Basta se aventurar em ler as caixas de comentários das notícias para perceber que a visita pode revelar o que há de pior na raça humana. Os misóginos, racistas e homofóbicos, por exemplo, encontram terreno fértil neste ambiente para se manifestarem. As empresas jornalísticas até tentam fazer filtragens, cadastro de leitores ou limitar os comentários aos assinantes para coordenarem um pouco as discussões no espaço. Mas, outros sites têm sido mais radicais em sua solução: estão abolindo os comentários.

O norte-americano NPR seguiu o The Toronto Star, Vice’s Motherboard, Mic e a Reuters e encerraram os espaços para comentários dos leitores. As justificativas das organizações, além dos comentários preconceituosos, são a falta de equipe para filtragem e tratamento deste material ou a terceirização do espaço para as redes sociais.

A verdade é que poucas empresas jornalísticas souberam lidar com um dos recursos que caracterizam o jornalismo online, desde os seus primeiros anos. Rapidamente aqui agora me lembro do The Guardian, que frequentemente pede informações aos seus leitores e gera conteúdo de qualidade com este material no espaço Guardian Witness. Recentemente, diante das discussões sobre a crise política brasileira, o periódico britânico quis ouvir os brasileiros sobre o impeachment.

A interatividade é uma das marcas do conteúdo jornalístico em plataformas digitais e se manifesta também através do espaço para o feedback dos leitores em tempo real sobre uma postagem. O espaço para os comentários hoje é inspirado na dinâmica das antigas listas de discussões, fóruns, blogs e salas de bate-papo para troca de opiniões e informações, ou antes ainda com o envio de cartas do leitor. No entanto, de modo geral e com algumas exceções, os comentários sempre foram um recurso subaproveitado pelas redações digitais que vivem na correria pela atualização continua.

A justificativa ancorada no fato de que os jornais querem se eximir da responsabilidade de publicar em suas páginas comentários preconceituosos e que incitam a violência acaba punindo aqueles usuários que não se enquadram neste grupo. Nem todo comentarista se enquadra nas características que descrevi lá na abertura deste post. Nesse sentido, jornais como o The Washington Post e o The New York Times preferiram se unir, desde 2014, para criar um software que ajudasse nesta filtragem no lugar de simplesmente abolir os comentários.

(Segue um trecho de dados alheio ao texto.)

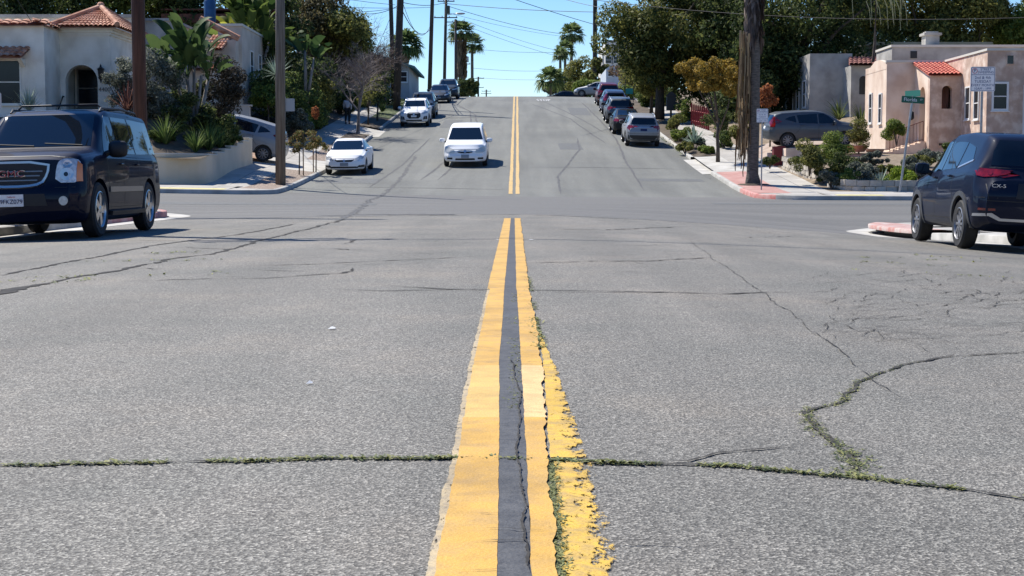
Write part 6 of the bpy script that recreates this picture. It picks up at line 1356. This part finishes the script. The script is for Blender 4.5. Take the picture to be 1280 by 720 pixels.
def pot(label, px_, Y, zb, r_, h, m): tag(MB().lathe([(0, 0), (r_ * .7, 0), (r_, h * .85), (r_ * 1.1, h * .86), (r_ * 1.1, h), (r_ * .9, h), (r_ * .85, h * .8), (0, h * .8)], (X(px_, Y), Y, zb), 20).build('plant_pot', m, None, True), label, 'plant pot')
terr = mat('terracotta_pot', (.34,.15,.09), (.44,.22,.14), 4, .85)
pot('wide terracotta pot under the olive bush at the pink house corner', 1070, 66, Zp(190, 66), .5, .28, terr); pot('low round clay bowl beside the pink house wall', 1093, 67, Zp(193, 67), .42, .24, mat('clay_bowl', (.30,.19,.14), (.38,.25,.19), 4, .9))
tag(MB().box(X(1020, 64.5), X(1078, 64.5), 64.3, 67, 1.3, Zp(193, 64.5)).box(X(1062, 63.4), X(1116, 63.4), 63.2, 64.29, 1.2, Zp(201, 63.4)).build('patio_terrace', mat('pink_paving', (.40,.19,.14), (.50,.28,.22), 3, .9)), 'low pink paved terrace steps in front of the pink house', 'terrace')
t = thing('plant_stake', (X(1030, 63), 63, 1.6), 'dark red sloping panel behind the golden green shrub near the driveway', 'panel'); part(MB().prism([(X(1024, 63), Zp(208, 63)), (X(1036, 63), Zp(208, 63)), (X(1048, 63), Zp(187, 63)), (X(1030, 63), Zp(187, 63))], 63, 63.1), 'panel', MATS['dark_red_paint'], t)
ptree('street_tree', 'small dark leaved tree beside the pavement above the silver suv', 824, 103, (815, 98), (1.5, 1.6, 1.3), 16, .6, 4500, .11, L_olive, .12, seed=11, xb=9.3)
# far right trees near the crest
for i, (px_, py_, Y, rx, rz_, lm, lb) in enumerate(((727, 93, 190, 2.3, 2.5, L_olive, 'rounded brownish tree right of the palms near the crest'), (748, 92, 172, 1.6, 2.2, L_olive, 'brownish tree behind the tall dark palm trunk'), (704, 104, 205, 1.8, 1.4, L_mid, 'low green tree below the three right palms'), (738, 110, 168, 2.0, .9, L_bright, 'low bright yellow green hedge at the crest on the right'),
    (790, 88, 140, 2.0, 1.8, L_brown, 'bare brownish tree in front of the small pale house'), (800, 104, 128, 2.2, 1.6, L_olive, 'olive tree behind the row of parked cars on the right'), (781, 118, 124, 1.0, .6, L_bright, 'low green hedge above the farthest parked cars'), (815, 122, 112, 1.6, .8, L_mid, 'low green shrubs left of the evergreen trunk up the hill'), (690, 112, 260, 1.4, 1.0, L_grey, 'pale distant tree just over the crest right of the centre'))):
    ptree('hillside_tree', lb, px_, Y, (px_, py_), (rx, 2, rz_), 18, max(.5, rx * .35), 4200, .16 if Y > 150 else .12, lm, .12, seed=40 + i, zb=H(9, Y))
t = thing('letter_box', (X(838, 94), 94, H(9, 94)), 'dark little free standing box on a post left of the red fence', 'letter box'); MB().box(-.28, .28, -.2, .2, 1.0, 1.9).build('box', blackp, t); MB().prism([(-.36, 1.9), (.36, 1.9), (0, 2.2)], -.26, .26).build('roof', blackp, t); MB().box(-.06, .06, -.06, .06, -.1, 1.0).build('post', wood_dark, t)
# palms
fan_palm('tallest of the three fan palms on the right of the sky', (X(713.5, 270), 270, 8.2), Zp(43, 270) - 8.2, .32, 34, 1.5, 1.6, 1.0, seed=2, group=None, bend=.1)
fan_palm('second fan palm on the right, directly below left of the tallest', (X(706, 262), 262, 8.2), Zp(62, 262) - 8.2, .28, 28, 1.1, 1.25, .6, seed=4)
fan_palm('smallest lowest fan palm on the right of the sky, leftmost of the three', (X(700, 255), 255, 8.2), Zp(69, 255) - 8.2, .26, 24, .9, 1.0, .5, seed=5)
fan_palm('fan palm with very thick shaggy trunk among the left poles', (X(577, 235), 235, 8.3), Zp(40, 235) - 8.3, .45, 36, 1.4, 1.4, 6.5, seed=6, skirt_r=.95)
fan_palm('slim fan palm right of the thick trunked one on the left', (X(590.5, 240), 240, 8.3), Zp(55, 240) - 8.3, .26, 32, 1.3, 1.3, 1.0, seed=7)
fan_palm('fan palm half hidden behind the close pair of dark poles', (X(508, 136), 136, 8.0), Zp(57, 136) - 8.0, .24, 40, .9, 1.2, 1.0, seed=8)
fan_palm('dark rough tall palm trunk left of the big evergreen, crown above the frame', (X(743, 172), 172, H(9, 172)), 26, .26, 30, 1.3, 1.7, 1.5, seed=9, trm=mat('dark_palm_bark', (.02,.018,.016), (.07,.06,.055), 3, .95, .7, 20))
fan_palm('low feathery palm at the crest left of the right hand trees', (X(688, 200), 200, 8.6), Zp(100, 200) - 8.6, .2, 26, 1.2, 1.5, .5, seed=12)
for i, (px_, py_, Y, r_) in enumerate(((567, 108, 190, 1.2), (584, 108, 215, 1.6), (590, 112, 225, 1.1), (573, 112, 205, 1.2))):
    bush('crest_bush', ('dark bush at the crest below the transformer pole', 'dark bushy mass below the thick trunked palm', 'small dark bush right of the pole bases at the crest', 'rounded dark bush between the left pole bases at the crest')[i], (X(px_, Y), Y, Zp(py_, Y)), (r_, 1.2, 1.6), 12, 1800, .16, L_dark)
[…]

Já a terceirização dos comentários para as redes sociais, como o Facebook, tem o perigo da perda do controle e da memória deste material. Na medida em que o tempo passa, a recuperação de postagens antigas é muito mais difícil do que na interface de um site, junto à notícias, por exemplo.

Decisões como estas é mais uma daquelas que vão na contramão da tendência das empresas em tentarem se aproximar cada vez mais dos seus públicos e fidelizá-los. São mais fáceis do que o trabalho de se criar entre os leitores uma cultura pela postagem de comentários realmente produtivos.